A couple of years ago IBM built an $80 million data centre in New Zealand, to provide hosted and cloud-based services to New Zealand businesses. It was supposed to be state of the art, and have all worst cases figured out.
Until this week … the data centre was down for two days:
“IBM’s $80 million data centre in South Auckland has now been down for more than 30 hours and customers say the outage is having a serious impact on their businesses.
One east Auckland school has been left completely stranded in the same week that it hosts a visit from the Education Review Office (ERO).
IBM said today from Sydney that it had a team of global experts working on the outage as a high priority.“
See:
– Stuff, Fault at Highbrook datacentre (February 19)
– Herald, IBM data centre fault enters second day (February 19)
One of the clients I work with has their infrastructure hosted at this data centre. Not a great way to start the week—what do you *do* when you have no tools to connect with a distributed workforce?
Some thoughts:
– Other cloud-based providers have experienced similar outages, and these have been resolved within a few days. Not great for those on the system when it goes down, but in the scheme of things, it’s a small price. If we think back to public IM systems some years ago, there was even a spate of multi-day downtime for those.

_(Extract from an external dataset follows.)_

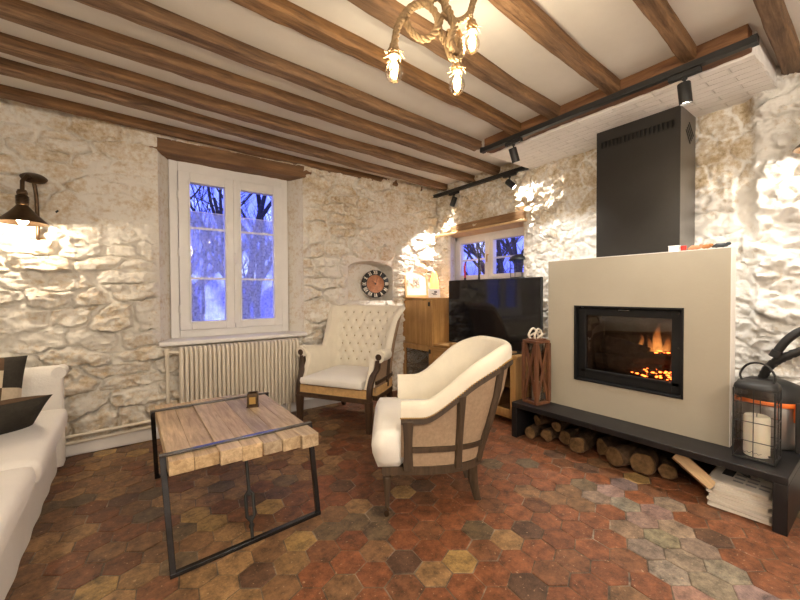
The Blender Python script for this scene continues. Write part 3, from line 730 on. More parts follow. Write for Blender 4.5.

– While you’re in the midst of the downtime, though, it’s pretty horrific. Most feel helpless; apart from calling IBM (or your provider) every 10 minutes, there isn’t anything you can do. With an internal IT system, it seems like you can generate a lot more action in short amount of time.
– My view is that if IBM can get the data centre back up today, this weeks outage will cost them only a few customers. If it drags on for too many more days, or if a similar fault happens again in the coming months, more will move away.
Cloud-based delivery of IT capability offers many benefits. But it must be rock-solid, to mix the metaphors.